While tracing their ancestors’ path, participants camp outdoors, chronicle daily reflections, meet with locals and visit museums to learn more about Choctaw history.
Through such research, Walters discovered two routes her direct ancestors walked in the early 1830s. That knowledge and the experience she gained on the trail transformed her, she said. Other participants shared that they also had been profoundly changed by the walk.
Participant Sandy Stroud, who helped develop Yappallí and who directs a Choctaw Nation program for survivors of domestic violence and sexual assault, said the walk helped her tune in to her personality and accept her imperfections.
“It’s almost like a boot camp: You get to the part where you don’t think you can handle it anymore, and you do, then you come out of it different,” Stroud said.

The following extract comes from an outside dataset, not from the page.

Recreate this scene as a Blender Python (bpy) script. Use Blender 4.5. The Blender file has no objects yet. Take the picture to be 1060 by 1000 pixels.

The project has had more tangible outcomes, too. One woman was inspired by her experience on the trail and lost 65 pounds; another lost 35.
Stroud described the experience as “opening yourself up to knowledge.”
Walk-meditation
“I’ve participated in community events before but the process of living within history and drawing from that was completely new to me. That’s what makes Yappallí unique.”
Walters intends to expand Yappallí with a grant she received this month. Over five years, she and colleagues will train 30 women from each of 12 tribal districts to become community health leaders. The training will build skills for organizing events, encouraging behavioral change and utilizing digital storytelling to share their work.
After three months of training, women will take 10 days to walk the Trail of Tears to affirm their vows to improve the tribe’s health. Each woman also will receive her traditional name at a ceremony.
The health-leadership training, like the walk, will follow the approach Walters believes is most effective: Individuals transforming their own lives as examples for friends and families.
“If we’re going to ask our community to change,” Walters said, “we have to change first."